(begin)
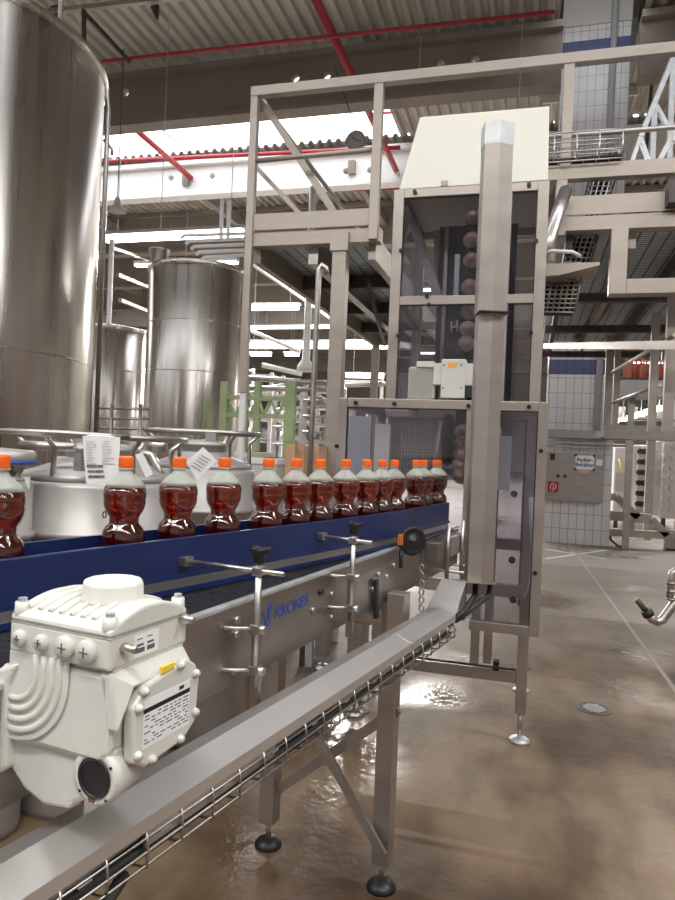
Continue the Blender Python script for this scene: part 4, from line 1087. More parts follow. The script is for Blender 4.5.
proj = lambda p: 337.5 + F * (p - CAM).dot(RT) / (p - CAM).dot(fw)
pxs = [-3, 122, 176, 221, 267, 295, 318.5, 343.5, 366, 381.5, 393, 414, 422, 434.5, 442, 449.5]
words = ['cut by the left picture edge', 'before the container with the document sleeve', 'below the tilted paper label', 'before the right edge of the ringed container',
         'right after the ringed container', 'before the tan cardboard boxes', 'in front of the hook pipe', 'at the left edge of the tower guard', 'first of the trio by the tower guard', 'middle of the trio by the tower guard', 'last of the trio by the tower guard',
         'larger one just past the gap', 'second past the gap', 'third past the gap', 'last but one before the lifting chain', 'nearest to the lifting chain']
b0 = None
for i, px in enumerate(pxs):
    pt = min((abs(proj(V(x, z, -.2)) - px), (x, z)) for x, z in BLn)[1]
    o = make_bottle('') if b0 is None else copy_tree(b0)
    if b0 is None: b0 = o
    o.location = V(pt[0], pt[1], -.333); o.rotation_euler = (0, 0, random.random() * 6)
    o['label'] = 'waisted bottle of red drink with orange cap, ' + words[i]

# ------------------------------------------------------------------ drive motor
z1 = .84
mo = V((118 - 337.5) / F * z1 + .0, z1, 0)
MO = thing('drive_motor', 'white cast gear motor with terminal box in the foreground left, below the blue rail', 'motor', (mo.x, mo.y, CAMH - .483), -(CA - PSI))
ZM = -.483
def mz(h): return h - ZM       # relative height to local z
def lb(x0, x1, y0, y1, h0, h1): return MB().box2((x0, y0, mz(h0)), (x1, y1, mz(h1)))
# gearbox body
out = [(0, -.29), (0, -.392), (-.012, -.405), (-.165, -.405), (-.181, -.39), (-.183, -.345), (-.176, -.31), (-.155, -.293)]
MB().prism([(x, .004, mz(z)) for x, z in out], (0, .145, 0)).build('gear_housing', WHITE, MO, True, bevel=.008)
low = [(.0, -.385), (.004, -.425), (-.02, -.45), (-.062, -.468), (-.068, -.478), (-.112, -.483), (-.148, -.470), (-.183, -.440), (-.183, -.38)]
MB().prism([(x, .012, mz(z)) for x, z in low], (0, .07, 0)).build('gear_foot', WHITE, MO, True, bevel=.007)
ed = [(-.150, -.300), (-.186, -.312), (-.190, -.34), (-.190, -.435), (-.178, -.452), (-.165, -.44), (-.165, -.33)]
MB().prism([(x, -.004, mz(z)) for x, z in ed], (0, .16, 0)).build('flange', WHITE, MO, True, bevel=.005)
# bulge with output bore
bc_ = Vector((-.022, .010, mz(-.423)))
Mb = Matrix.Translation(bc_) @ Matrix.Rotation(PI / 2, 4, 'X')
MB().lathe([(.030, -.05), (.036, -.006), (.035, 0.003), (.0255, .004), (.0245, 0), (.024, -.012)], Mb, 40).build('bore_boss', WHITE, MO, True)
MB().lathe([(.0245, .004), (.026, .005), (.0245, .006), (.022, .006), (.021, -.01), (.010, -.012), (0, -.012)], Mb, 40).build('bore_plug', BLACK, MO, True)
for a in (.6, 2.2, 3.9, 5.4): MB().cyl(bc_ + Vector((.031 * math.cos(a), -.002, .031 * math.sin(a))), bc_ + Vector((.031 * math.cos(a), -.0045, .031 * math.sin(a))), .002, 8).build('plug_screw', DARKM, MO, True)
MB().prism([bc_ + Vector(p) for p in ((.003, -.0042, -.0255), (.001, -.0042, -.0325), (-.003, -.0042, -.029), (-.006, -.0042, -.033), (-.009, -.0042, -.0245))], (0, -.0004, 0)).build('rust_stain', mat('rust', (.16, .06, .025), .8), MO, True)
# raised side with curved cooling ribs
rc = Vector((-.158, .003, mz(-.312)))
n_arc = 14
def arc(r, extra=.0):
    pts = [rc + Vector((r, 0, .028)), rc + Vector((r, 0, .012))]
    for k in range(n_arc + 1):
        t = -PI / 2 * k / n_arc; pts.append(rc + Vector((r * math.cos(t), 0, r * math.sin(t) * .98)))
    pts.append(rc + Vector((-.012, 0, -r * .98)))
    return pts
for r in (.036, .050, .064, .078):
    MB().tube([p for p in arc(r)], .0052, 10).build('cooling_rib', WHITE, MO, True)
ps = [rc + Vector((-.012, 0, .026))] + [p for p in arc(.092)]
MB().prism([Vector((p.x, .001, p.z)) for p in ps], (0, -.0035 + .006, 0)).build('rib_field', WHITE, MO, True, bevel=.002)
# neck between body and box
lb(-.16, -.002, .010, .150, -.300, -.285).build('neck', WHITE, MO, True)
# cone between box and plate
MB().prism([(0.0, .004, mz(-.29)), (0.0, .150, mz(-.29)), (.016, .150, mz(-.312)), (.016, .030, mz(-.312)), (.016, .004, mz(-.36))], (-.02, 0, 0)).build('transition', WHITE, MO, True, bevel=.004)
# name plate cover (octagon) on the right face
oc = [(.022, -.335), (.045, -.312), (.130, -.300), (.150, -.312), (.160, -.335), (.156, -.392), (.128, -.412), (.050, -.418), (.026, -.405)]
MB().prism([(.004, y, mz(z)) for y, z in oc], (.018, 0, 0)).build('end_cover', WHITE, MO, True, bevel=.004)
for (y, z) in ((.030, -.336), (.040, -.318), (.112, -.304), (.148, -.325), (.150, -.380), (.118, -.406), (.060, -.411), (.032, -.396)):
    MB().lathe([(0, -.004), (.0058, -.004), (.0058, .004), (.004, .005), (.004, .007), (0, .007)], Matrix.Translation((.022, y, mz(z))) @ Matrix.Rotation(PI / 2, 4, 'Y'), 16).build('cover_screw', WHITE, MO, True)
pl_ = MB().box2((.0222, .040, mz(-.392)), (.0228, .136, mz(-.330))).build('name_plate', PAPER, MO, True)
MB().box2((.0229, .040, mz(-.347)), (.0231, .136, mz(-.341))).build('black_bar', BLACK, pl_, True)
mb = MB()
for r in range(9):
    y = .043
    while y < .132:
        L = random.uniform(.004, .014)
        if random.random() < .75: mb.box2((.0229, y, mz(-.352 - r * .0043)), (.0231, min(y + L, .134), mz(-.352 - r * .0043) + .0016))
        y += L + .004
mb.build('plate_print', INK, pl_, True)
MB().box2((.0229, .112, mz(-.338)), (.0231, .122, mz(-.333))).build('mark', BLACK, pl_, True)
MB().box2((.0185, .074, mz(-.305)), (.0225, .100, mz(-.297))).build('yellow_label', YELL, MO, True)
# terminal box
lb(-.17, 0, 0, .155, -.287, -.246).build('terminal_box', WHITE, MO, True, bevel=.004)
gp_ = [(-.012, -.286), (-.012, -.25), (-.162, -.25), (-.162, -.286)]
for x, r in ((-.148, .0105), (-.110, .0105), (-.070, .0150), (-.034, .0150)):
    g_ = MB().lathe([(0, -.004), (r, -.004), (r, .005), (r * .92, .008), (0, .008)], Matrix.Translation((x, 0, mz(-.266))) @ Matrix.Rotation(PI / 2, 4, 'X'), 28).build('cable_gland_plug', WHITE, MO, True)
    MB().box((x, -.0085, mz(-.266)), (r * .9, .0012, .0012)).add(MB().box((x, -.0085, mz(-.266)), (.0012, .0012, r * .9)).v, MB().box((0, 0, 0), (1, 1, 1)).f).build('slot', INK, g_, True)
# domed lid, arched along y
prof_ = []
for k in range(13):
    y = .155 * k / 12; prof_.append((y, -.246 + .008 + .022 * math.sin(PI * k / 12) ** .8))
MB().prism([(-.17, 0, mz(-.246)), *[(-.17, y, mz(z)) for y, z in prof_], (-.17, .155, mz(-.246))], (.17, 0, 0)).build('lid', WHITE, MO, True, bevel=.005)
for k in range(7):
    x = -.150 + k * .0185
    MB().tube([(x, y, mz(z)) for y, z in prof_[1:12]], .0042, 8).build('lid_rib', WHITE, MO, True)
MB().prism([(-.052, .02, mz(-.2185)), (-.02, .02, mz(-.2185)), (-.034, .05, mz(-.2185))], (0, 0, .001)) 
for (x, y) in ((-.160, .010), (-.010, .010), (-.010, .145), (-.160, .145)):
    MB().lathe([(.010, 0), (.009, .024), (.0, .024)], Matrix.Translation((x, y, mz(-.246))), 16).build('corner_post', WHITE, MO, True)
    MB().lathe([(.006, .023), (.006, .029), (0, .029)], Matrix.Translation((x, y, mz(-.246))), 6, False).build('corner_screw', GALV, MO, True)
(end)
(begin)
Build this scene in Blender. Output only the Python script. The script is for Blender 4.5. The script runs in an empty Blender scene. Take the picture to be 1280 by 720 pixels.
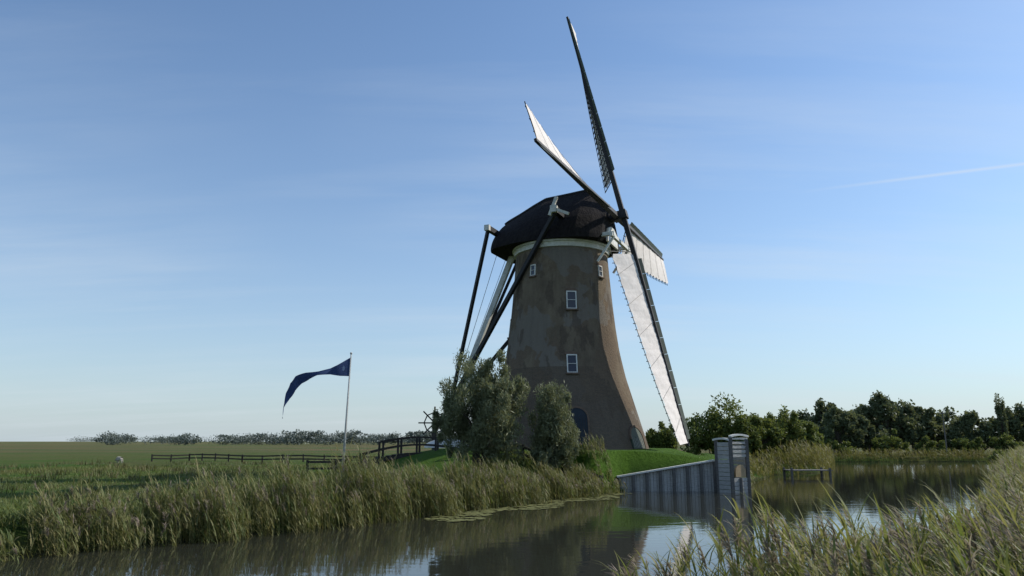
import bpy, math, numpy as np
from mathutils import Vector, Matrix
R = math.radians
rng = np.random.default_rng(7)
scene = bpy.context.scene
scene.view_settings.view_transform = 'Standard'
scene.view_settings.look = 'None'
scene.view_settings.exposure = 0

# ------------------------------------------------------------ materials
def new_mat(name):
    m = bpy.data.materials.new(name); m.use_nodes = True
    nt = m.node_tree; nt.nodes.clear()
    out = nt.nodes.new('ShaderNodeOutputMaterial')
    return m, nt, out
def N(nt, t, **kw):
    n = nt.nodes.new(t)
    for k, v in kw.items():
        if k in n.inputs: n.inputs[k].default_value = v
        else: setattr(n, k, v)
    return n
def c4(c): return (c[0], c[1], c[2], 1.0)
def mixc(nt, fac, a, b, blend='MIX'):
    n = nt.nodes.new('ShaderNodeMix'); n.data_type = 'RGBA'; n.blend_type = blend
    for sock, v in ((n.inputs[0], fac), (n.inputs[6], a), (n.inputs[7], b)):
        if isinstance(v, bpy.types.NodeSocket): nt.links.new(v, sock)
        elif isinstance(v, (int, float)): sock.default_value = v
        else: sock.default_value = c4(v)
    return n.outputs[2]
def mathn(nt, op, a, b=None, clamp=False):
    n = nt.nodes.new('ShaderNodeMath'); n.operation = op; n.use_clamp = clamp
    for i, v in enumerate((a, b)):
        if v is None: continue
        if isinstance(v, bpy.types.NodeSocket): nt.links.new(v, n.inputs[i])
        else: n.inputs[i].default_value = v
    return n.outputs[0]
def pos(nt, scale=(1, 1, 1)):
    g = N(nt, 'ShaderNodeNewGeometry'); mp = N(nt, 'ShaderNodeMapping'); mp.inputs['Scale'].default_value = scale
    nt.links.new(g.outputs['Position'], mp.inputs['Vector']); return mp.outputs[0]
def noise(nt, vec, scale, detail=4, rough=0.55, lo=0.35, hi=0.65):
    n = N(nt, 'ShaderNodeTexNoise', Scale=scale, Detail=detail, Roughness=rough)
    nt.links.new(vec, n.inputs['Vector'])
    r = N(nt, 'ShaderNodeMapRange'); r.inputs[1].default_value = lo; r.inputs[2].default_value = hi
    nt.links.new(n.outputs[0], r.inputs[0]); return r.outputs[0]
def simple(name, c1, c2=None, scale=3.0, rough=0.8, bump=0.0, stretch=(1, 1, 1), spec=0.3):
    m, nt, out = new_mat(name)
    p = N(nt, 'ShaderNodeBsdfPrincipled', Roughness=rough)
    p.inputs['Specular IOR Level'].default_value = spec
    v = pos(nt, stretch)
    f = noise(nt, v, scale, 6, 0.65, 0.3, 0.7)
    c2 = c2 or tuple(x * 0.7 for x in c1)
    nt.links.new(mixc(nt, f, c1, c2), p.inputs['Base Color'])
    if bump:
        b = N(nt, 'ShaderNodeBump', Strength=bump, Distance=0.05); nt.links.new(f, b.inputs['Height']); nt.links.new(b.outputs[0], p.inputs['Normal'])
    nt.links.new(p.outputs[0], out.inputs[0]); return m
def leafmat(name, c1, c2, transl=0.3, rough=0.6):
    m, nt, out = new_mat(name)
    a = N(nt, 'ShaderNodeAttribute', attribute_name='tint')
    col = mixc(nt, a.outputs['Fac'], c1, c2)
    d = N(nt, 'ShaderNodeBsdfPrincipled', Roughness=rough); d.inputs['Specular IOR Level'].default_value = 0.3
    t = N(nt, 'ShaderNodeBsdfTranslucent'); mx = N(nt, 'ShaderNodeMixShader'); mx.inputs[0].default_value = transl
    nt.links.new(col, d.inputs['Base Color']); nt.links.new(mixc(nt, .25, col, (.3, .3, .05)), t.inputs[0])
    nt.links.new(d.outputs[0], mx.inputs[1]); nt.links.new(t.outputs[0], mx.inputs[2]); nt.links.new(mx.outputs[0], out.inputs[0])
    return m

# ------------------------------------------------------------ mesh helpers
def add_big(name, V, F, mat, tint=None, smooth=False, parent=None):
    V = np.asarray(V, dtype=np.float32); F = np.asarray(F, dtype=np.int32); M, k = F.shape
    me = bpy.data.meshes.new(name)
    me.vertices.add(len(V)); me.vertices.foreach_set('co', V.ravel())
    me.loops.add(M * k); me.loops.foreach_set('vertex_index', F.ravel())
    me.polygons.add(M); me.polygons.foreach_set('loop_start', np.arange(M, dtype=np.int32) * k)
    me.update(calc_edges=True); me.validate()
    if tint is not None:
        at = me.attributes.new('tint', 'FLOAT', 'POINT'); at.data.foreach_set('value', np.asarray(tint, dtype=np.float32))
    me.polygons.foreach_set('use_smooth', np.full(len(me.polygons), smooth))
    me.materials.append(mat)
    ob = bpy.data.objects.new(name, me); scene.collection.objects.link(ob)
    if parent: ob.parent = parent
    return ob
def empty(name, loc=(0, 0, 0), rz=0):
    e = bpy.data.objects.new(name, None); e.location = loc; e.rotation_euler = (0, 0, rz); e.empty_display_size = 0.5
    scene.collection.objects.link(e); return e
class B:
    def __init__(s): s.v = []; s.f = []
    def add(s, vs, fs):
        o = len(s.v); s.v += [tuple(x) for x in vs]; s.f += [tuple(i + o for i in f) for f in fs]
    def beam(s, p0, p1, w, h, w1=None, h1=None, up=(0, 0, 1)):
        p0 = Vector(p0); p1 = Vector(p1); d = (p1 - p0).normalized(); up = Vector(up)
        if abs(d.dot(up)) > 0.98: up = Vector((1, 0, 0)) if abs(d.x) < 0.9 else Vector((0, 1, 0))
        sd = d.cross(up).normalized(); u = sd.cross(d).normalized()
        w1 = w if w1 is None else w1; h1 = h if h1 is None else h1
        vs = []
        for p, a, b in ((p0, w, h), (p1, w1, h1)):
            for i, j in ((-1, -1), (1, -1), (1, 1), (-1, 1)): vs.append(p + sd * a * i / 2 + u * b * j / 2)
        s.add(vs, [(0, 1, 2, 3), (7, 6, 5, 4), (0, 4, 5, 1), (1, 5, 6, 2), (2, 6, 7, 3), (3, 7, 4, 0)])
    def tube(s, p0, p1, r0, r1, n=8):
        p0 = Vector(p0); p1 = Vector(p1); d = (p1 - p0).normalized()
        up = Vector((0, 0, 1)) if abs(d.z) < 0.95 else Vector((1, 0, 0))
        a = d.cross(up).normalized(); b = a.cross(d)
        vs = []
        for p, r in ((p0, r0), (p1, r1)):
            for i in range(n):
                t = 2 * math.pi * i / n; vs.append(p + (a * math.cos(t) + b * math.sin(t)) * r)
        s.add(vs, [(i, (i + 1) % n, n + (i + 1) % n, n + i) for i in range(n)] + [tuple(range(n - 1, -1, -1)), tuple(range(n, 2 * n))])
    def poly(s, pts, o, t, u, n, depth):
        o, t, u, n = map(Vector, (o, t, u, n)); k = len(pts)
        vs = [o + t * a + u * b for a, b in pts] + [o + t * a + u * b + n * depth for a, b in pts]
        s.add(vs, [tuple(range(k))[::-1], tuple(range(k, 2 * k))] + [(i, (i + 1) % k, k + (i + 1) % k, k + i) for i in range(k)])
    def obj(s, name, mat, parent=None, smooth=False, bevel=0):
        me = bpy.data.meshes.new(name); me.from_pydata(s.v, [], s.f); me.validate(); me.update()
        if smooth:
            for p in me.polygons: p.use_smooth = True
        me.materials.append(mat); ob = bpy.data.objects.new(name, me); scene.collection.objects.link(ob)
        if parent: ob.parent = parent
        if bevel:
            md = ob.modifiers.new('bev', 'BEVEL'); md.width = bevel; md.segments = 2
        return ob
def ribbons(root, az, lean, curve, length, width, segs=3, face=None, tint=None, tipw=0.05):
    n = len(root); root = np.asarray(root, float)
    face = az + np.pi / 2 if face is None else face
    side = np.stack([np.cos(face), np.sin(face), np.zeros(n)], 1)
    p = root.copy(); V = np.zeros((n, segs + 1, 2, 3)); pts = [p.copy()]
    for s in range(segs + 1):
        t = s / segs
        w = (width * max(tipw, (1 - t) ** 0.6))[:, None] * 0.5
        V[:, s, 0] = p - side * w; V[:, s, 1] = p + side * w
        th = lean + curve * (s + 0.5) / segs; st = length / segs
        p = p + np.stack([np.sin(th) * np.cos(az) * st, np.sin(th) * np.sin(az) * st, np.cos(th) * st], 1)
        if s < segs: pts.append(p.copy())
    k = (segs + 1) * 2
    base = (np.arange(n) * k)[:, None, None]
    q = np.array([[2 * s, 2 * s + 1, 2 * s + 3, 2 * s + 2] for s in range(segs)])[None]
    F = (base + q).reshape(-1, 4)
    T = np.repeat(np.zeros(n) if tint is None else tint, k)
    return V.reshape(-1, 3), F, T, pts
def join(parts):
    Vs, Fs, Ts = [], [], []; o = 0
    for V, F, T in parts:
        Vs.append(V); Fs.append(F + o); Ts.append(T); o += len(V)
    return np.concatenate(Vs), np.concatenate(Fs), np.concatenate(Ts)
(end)
Skip the pictures. Set down only the lines from the one containing "Build this scene" through the one containing "scene.view_settings.exposure = 0", exactly as they appear, ends included.

Build this scene in Blender. Output only the Python script. The script is for Blender 4.5. The script runs in an empty Blender scene. Take the picture to be 1280 by 720 pixels.
import bpy, math, numpy as np
from mathutils import Vector, Matrix
R = math.radians
rng = np.random.default_rng(7)
scene = bpy.context.scene
scene.view_settings.view_transform = 'Standard'
scene.view_settings.look = 'None'
scene.view_settings.exposure = 0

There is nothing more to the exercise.